Strażacy z Wieliczki (Małopolska) dostali nietypowe zgłoszenie – na dachu jednego z budynków chodzi pies. Zwierzę udało się złapać, a po opublikowaniu jego zdjęcia w mediach społecznościowych okazało się, że pies uciekł właścicielom w sylwestra. Spłoszyły go fajerwerki.
Jak relacjonują strażacy, zadanie schwytania zwierzęcia wcale nie było łatwe – pies nie pozwalał im się do siebie zbliżyć, szczekał i coraz bardziej zbliżał się do krawędzi dachu, ryzykując upadkiem.
Udało się go złapać, dopiero kiedy na miejsce ściągnięto podnośnik hydrauliczny. W ten sposób zapędzono czworonoga do wnętrza budynku. Tam w rogu pomieszczenia strażacy złapali psa.
"Benio je same delicje"
Zdjęcia zwierzęcia zostały opublikowane w mediach społecznościowych. Wtedy okazało się, że wabi się Benek i nie jest bezpańskim psem . Ze strażakami skontaktowali się jego właściciele, którym pupil uciekł w sylwestra. Spłoszyły go fajerwerki.
Teraz Benek powoli przyzwyczaja się z powrotem do swojego domu, a właściciele nie mogą się nim nacieszyć.

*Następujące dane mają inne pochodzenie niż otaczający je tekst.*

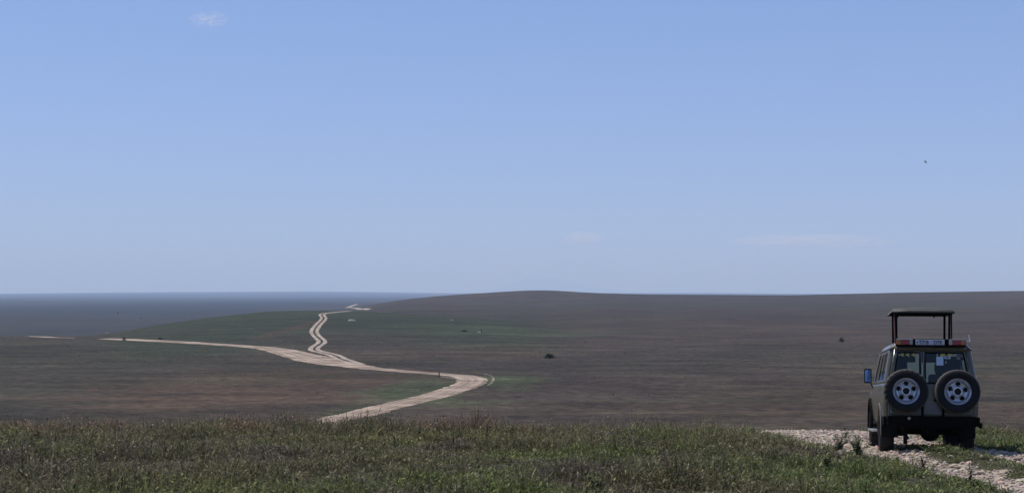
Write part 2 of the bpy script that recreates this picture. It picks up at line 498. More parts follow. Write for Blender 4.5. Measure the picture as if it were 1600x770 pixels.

- Benio je same delicje, bo to są i paróweczki z szynki, kiełbaski i szyneczki, czy najlepsze kostki malutkie. Dostaje wszystkiego po troszku. Musi się z powrotem zaaklimatyzować. Był w takim szoku, że jest w domu, musiał wszystko obwąchać – tłumaczy pani Anna, właścicielka Benka.